> [Directions]:
Set down exactly, please, each line from the one containing "Keep writing the" through the one containing "bm, M['rubber'], t)", both lines included, and no other line.

──────

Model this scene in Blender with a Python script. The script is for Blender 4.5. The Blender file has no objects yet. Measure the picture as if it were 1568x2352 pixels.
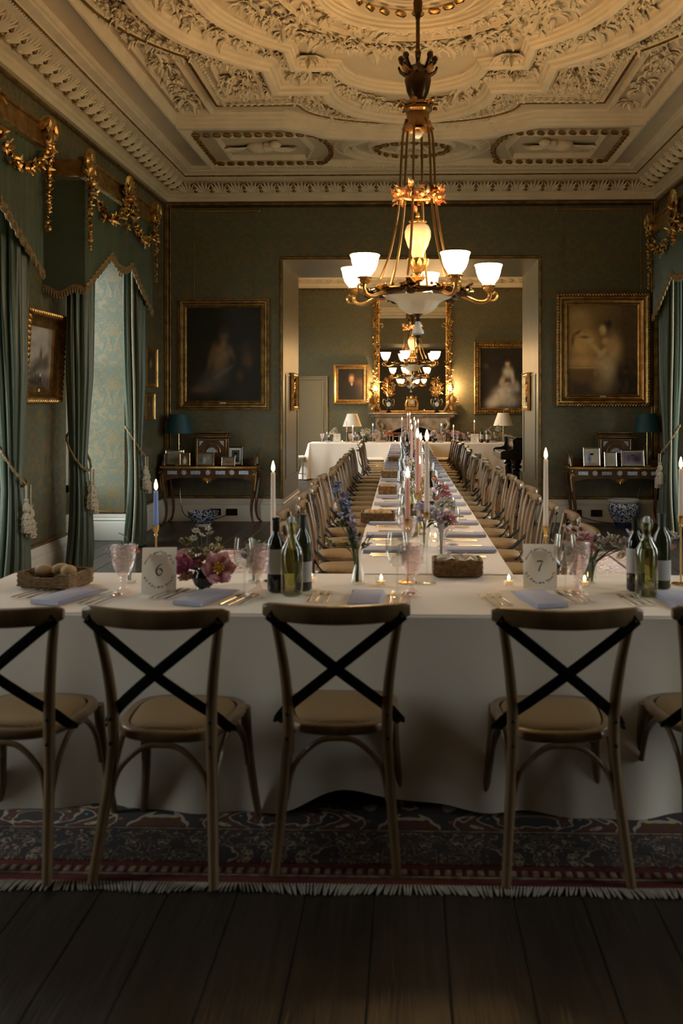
import bpy, math, random
from math import pi, sin, cos, radians as R, sqrt
from mathutils import Vector as V, Matrix, Euler
random.seed(7)
scene = bpy.context.scene
COL = scene.collection
# ---------------------------------------------------------------- camera
FPX = 2100.0; PSI = R(1.5); CAMZ = 1.55; VX, VY = 940.0, 930.0
CXP = VX - FPX*math.tan(PSI)
cam = bpy.data.cameras.new('camera'); camo = bpy.data.objects.new('camera', cam); COL.objects.link(camo)
cam.sensor_width = 36.0; cam.sensor_fit = 'AUTO'; cam.lens = FPX/2352*36
camo.location = (0, 0, CAMZ); camo.rotation_euler = (pi/2, 0, PSI)
cam.shift_x = -(CXP-784)/2352; cam.shift_y = -(1176-VY)/2352
cam.clip_start = .05; cam.clip_end = 200
cam.dof.use_dof = True; cam.dof.focus_distance = 10.5; cam.dof.aperture_fstop = 3.2
scene.camera = camo
# ---------------------------------------------------------------- sky, daylight portals, exposure
world = bpy.data.worlds.new('overcast_sky'); scene.world = world; world.use_nodes = True
bg = world.node_tree.nodes['Background']; bg.inputs[1].default_value = 11.0
_n = world.node_tree.nodes; _l = world.node_tree.links; _t = _n.new('ShaderNodeTexCoord'); _s = _n.new('ShaderNodeSeparateXYZ'); _r = _n.new('ShaderNodeValToRGB')
_l.new(_t.outputs['Generated'], _s.inputs[0]); _m = _n.new('ShaderNodeMath'); _m.operation = 'MULTIPLY_ADD'; _m.inputs[1].default_value = .5; _m.inputs[2].default_value = .5
_l.new(_s.outputs[2], _m.inputs[0]); _l.new(_m.outputs[0], _r.inputs[0]); _l.new(_r.outputs[0], bg.inputs[0])
_e = _r.color_ramp.elements; _e[0].position = .47; _e[0].color = (.20, .22, .14, 1); _e[1].position = .53; _e[1].color = (.95, .98, .96, 1)   # lawn and trees below, overcast above
scene.view_settings.view_transform = 'Standard'; scene.view_settings.look = 'None'
scene.view_settings.gamma = 1; scene.view_settings.use_curve_mapping = False
scene.view_settings.exposure = 0.0
CUP_STRENGTH = 44.0
SCONCE_W = 5.0
def portal(name, loc, rot, sx, sy):
    l = bpy.data.lights.new(name, 'AREA'); l.shape = 'RECTANGLE'; l.size = sx; l.size_y = sy
    l.cycles.is_portal = True
    o = bpy.data.objects.new(name, l); o.location = loc; o.rotation_euler = rot; COL.objects.link(o)
WIN_L = [(2.3, 3.1), (5.2, 7.1), (8.63, 10.42)]  # first pair is an added unseen opening, narrow, giving fill to the foreground
WIN_R = [(2.4, 3.2), (5.3, 7.3), (8.75, 10.75)]  # first pair likewise added out of view as foreground fill
WIN_F = [(14.3, 17.0), (17.5, 20.4)]
XW = 3.27; YB = 12.15; YB2 = 13.85; YF = 21.5; YN = -1.6; RD = .75; WZ0, WZ1 = .55, 3.45
for a, b in WIN_L + WIN_F: portal('window_daylight', (-XW-RD-.1, (a+b)/2, 2.0), (0, -pi/2, 0), 2.9, b-a)
for a, b in WIN_R: portal('window_daylight', (XW+RD+.1, (a+b)/2, 2.0), (0, pi/2, 0), 2.9, b-a)
# ---------------------------------------------------------------- photograph-to-room measuring helpers
def ray(px, py):
    xc = (px-CXP)/FPX; zc = -(py-VY)/FPX
    return V((xc*cos(PSI)-sin(PSI), xc*sin(PSI)+cos(PSI), zc))
def onz(px, py, z): r = ray(px, py); t = (z-CAMZ)/r.z; return r.x*t, r.y*t
def ony(px, py, Y): r = ray(px, py); t = Y/r.y; return r.x*t, CAMZ+r.z*t
# ---------------------------------------------------------------- materials
MATS = {}
def mat(name, col=(.5,.5,.5), rough=.5, metal=0, bump=0, bscale=40, spec=.5, emit=None, estr=0, var=0, vscale=8, trans=0, sheen=0, sss=0, alpha=None, coat=0, col2=None, stretch=None):
    if name in MATS: return MATS[name]
    m = bpy.data.materials.new(name); m.use_nodes = True; nt = m.node_tree; N = nt.nodes; L = nt.links
    b = N['Principled BSDF']
    c = tuple(col)+(1,)
    b.inputs['Base Color'].default_value = c; b.inputs['Roughness'].default_value = rough
    b.inputs['Metallic'].default_value = metal; b.inputs['Specular IOR Level'].default_value = spec
    if trans: b.inputs['Transmission Weight'].default_value = trans
    if sheen: b.inputs['Sheen Weight'].default_value = sheen
    if coat: b.inputs['Coat Weight'].default_value = coat; b.inputs['Coat Roughness'].default_value = .15
    if sss: b.inputs['Subsurface Weight'].default_value = sss; b.inputs['Subsurface Radius'].default_value = (.02,.01,.006)
    if emit: b.inputs['Emission Color'].default_value = tuple(emit)+(1,); b.inputs['Emission Strength'].default_value = estr
    if bump or var:
        tc = N.new('ShaderNodeTexCoord'); src = tc.outputs['Object']
        if stretch:
            mp = N.new('ShaderNodeMapping'); mp.inputs['Scale'].default_value = stretch; L.new(src, mp.inputs[0]); src = mp.outputs[0]
    if var:
        n = N.new('ShaderNodeTexNoise'); n.inputs['Scale'].default_value = vscale; n.inputs['Detail'].default_value = 5; L.new(src, n.inputs['Vector'])
        r = N.new('ShaderNodeValToRGB'); r.color_ramp.elements[0].position = .35; r.color_ramp.elements[1].position = .7
        d = col2 if col2 else tuple(x*(1-var) for x in col)
        r.color_ramp.elements[0].color = tuple(d)+(1,); r.color_ramp.elements[1].color = c
        L.new(n.outputs['Fac'], r.inputs[0]); L.new(r.outputs[0], b.inputs['Base Color'])
    if bump:
        n2 = N.new('ShaderNodeTexNoise'); n2.inputs['Scale'].default_value = bscale; n2.inputs['Detail'].default_value = 4; L.new(src, n2.inputs['Vector'])
        bp = N.new('ShaderNodeBump'); bp.inputs['Strength'].default_value = bump; bp.inputs['Distance'].default_value = .01
        L.new(n2.outputs['Fac'], bp.inputs['Height']); L.new(bp.outputs[0], b.inputs['Normal'])
    MATS[name] = m; return m
def node_mat(name):
    m = bpy.data.materials.new(name); m.use_nodes = True; MATS[name] = m
    return m, m.node_tree.nodes, m.node_tree.links, m.node_tree.nodes['Principled BSDF']
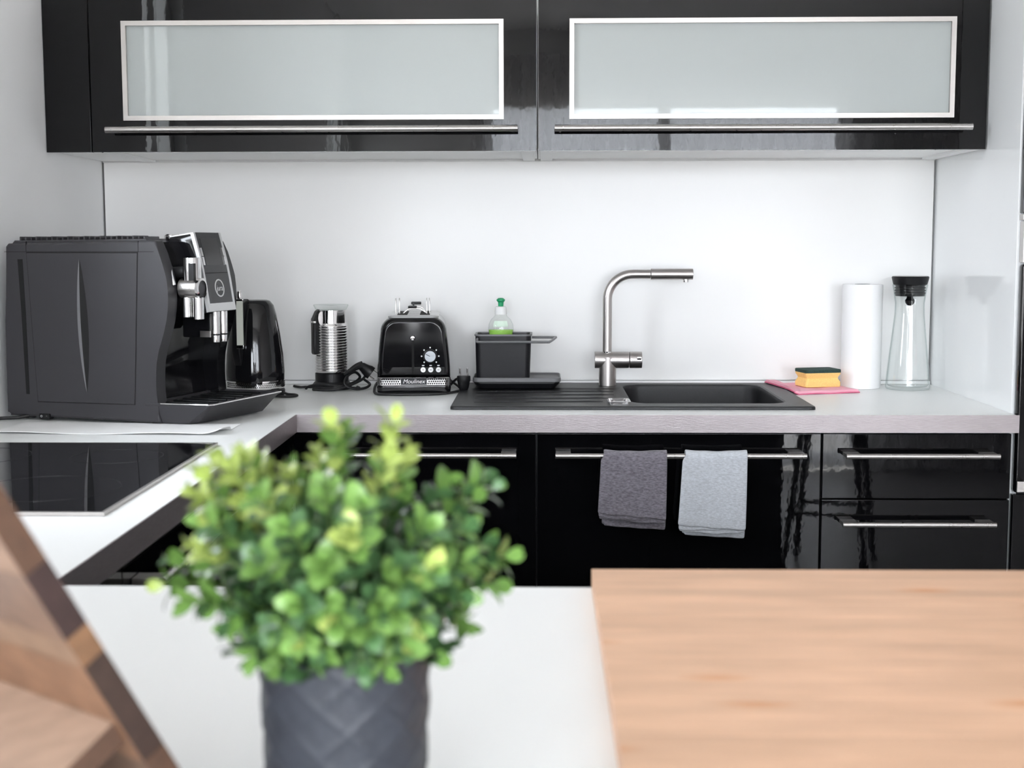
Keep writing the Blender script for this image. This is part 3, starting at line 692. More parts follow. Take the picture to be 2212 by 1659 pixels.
# ------------------------------------------------------------------ kettle behind the coffee machine
t = thing('electric_kettle', 'black electric kettle with steel band, half hidden behind the coffee machine', 'kettle', (-.678, 3.19, ZT))
bm = NB(); lathe(bm, [(.0, .001), (.066, .001), (.069, .004), (.069, .016), (.066, .020), (.0, .020)], n=44); obj('power_base', bm, M['blackplastic'], t)
bm = NB(); lathe(bm, [(.0, .0205), (.0675, .0205), (.0685, .024), (.0680, .040), (.0, .040)], n=44); kb = obj('steel_band', bm, M['chrome'], t)
bm = NB()
for r_ in range(3):
    for c_ in range(40):
        a = R(-150 + c_*4.2 + (2.1 if r_ % 2 else 0)); q = Vector((math.cos(a), math.sin(a), 0))
        p = q*.0680 + Vector((0, 0, .0265+.0042*r_)); tube(bm, [p, p+q*.0008], .0014, 5)
o = obj('band_dots', bm, M['gap'], kb); o['kind'] = 'stuff'
bm = NB(); lathe(bm, [(.0, .0405), (.0682, .0405), (.0690, .060), (.0665, .100), (.0600, .150), (.0520, .195), (.0460, .216), (.0380, .226), (.030, .229), (.0, .230)], n=48); obj('body', bm, M['blackshiny'], t)
bm = NB(); prism(bm, [(-.010, .205), (-.034, .232), (-.060, .222), (-.074, .180), (-.076, .110), (-.068, .078), (-.058, .078), (-.064, .112), (-.062, .172), (-.052, .204), (-.034, .214)], 'y', -.011, .011, .004)
hd = obj('handle', bm, M['blackplastic'], t, rot=(0, 0, R(66)))
bm = NB(); loft(bm, [[(-.007+x, y, z) for x, y in ((-.007, .003), (.007, .003), (.0075, -.006), (-.0075, -.006))] for z, y_ in ((.125, 0), (.230, 0))])
g = obj('water_gauge', bm, M['pale'], t, loc=(-.012, -.066, 0))
obj('gauge_foot', B(-.0155, .0015, -.0068, .0035, .118, .1265, .001), M['chrome'], g)
obj('gauge_top', B(-.0155, .0015, -.0068, .0035, .2285, .233, .001), M['chrome'], g)
bm = NB(); lathe(bm, [(.0, .2335), (.0065, .2335), (.0070, .240), (.0065, .250), (.0045, .253), (.0, .2535)], (-.007, -.002, 0), 20); obj('lid_button', bm, M['chrome'], g)
bm = NB(); tube(bm, smooth_path([(.050, -.045, .006), (.070, -.050, .0045), (.092, -.046, .004), (.103, -.028, .004), (.095, -.010, .004), (.078, .0, .004), (.066, .010, .006)], 8), .0033, 8); obj('power_cord', bm, M['rubber'], t)

# ------------------------------------------------------------------ paper roll, carafe, cloth, sponge
t = thing('paper_towel_roll', 'white roll of paper towel standing at the back of the worktop', 'paper towel', (.7985, 3.385, ZT))
bm = NB(); lathe(bm, [(.019, .0005), (.047, .0005), (.0480, .003), (.0480, .255), (.0470, .258), (.019, .258), (.019, .0005)], n=56); obj('roll', bm, M['paper'], t)
bm = NB(); lathe(bm, [(.0188, .001), (.0188, .2583), (.0175, .2583), (.0175, .001), (.0188, .001)], n=32); obj('core', bm, M['greyplastic'], t)
bm = NB()
lp = [(.0484*math.cos(a), .0484*math.sin(a)) for a in [R(-70+6*i) for i in range(9)]] + [(.0500, -.006), (.0515, .004)]
loft(bm, [[(x, y, .002) for x, y in lp], [(x, y, .257) for x, y in lp]], (False, False), False); obj('loose_sheet', bm, M['paper'], t)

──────

> [Reply]:
Keep writing the Blender script for this image. This is part 3, starting at line 692. More parts follow. Take the picture to be 2212 by 1659 pixels.
# ------------------------------------------------------------------ kettle behind the coffee machine
t = thing('electric_kettle', 'black electric kettle with steel band, half hidden behind the coffee machine', 'kettle', (-.678, 3.19, ZT))
bm = NB(); lathe(bm, [(.0, .001), (.066, .001), (.069, .004), (.069, .016), (.066, .020), (.0, .020)], n=44); obj('power_base', bm, M['blackplastic'], t)
bm = NB(); lathe(bm, [(.0, .0205), (.0675, .0205), (.0685, .024), (.0680, .040), (.0, .040)], n=44); kb = obj('steel_band', bm, M['chrome'], t)
bm = NB()
for r_ in range(3):
    for c_ in range(40):
        a = R(-150 + c_*4.2 + (2.1 if r_ % 2 else 0)); q = Vector((math.cos(a), math.sin(a), 0))
        p = q*.0680 + Vector((0, 0, .0265+.0042*r_)); tube(bm, [p, p+q*.0008], .0014, 5)
o = obj('band_dots', bm, M['gap'], kb); o['kind'] = 'stuff'
bm = NB(); lathe(bm, [(.0, .0405), (.0682, .0405), (.0690, .060), (.0665, .100), (.0600, .150), (.0520, .195), (.0460, .216), (.0380, .226), (.030, .229), (.0, .230)], n=48); obj('body', bm, M['blackshiny'], t)
bm = NB(); prism(bm, [(-.010, .205), (-.034, .232), (-.060, .222), (-.074, .180), (-.076, .110), (-.068, .078), (-.058, .078), (-.064, .112), (-.062, .172), (-.052, .204), (-.034, .214)], 'y', -.011, .011, .004)
hd = obj('handle', bm, M['blackplastic'], t, rot=(0, 0, R(66)))
bm = NB(); loft(bm, [[(-.007+x, y, z) for x, y in ((-.007, .003), (.007, .003), (.0075, -.006), (-.0075, -.006))] for z, y_ in ((.125, 0), (.230, 0))])
g = obj('water_gauge', bm, M['pale'], t, loc=(-.012, -.066, 0))
obj('gauge_foot', B(-.0155, .0015, -.0068, .0035, .118, .1265, .001), M['chrome'], g)
obj('gauge_top', B(-.0155, .0015, -.0068, .0035, .2285, .233, .001), M['chrome'], g)
bm = NB(); lathe(bm, [(.0, .2335), (.0065, .2335), (.0070, .240), (.0065, .250), (.0045, .253), (.0, .2535)], (-.007, -.002, 0), 20); obj('lid_button', bm, M['chrome'], g)
bm = NB(); tube(bm, smooth_path([(.050, -.045, .006), (.070, -.050, .0045), (.092, -.046, .004), (.103, -.028, .004), (.095, -.010, .004), (.078, .0, .004), (.066, .010, .006)], 8), .0033, 8); obj('power_cord', bm, M['rubber'], t)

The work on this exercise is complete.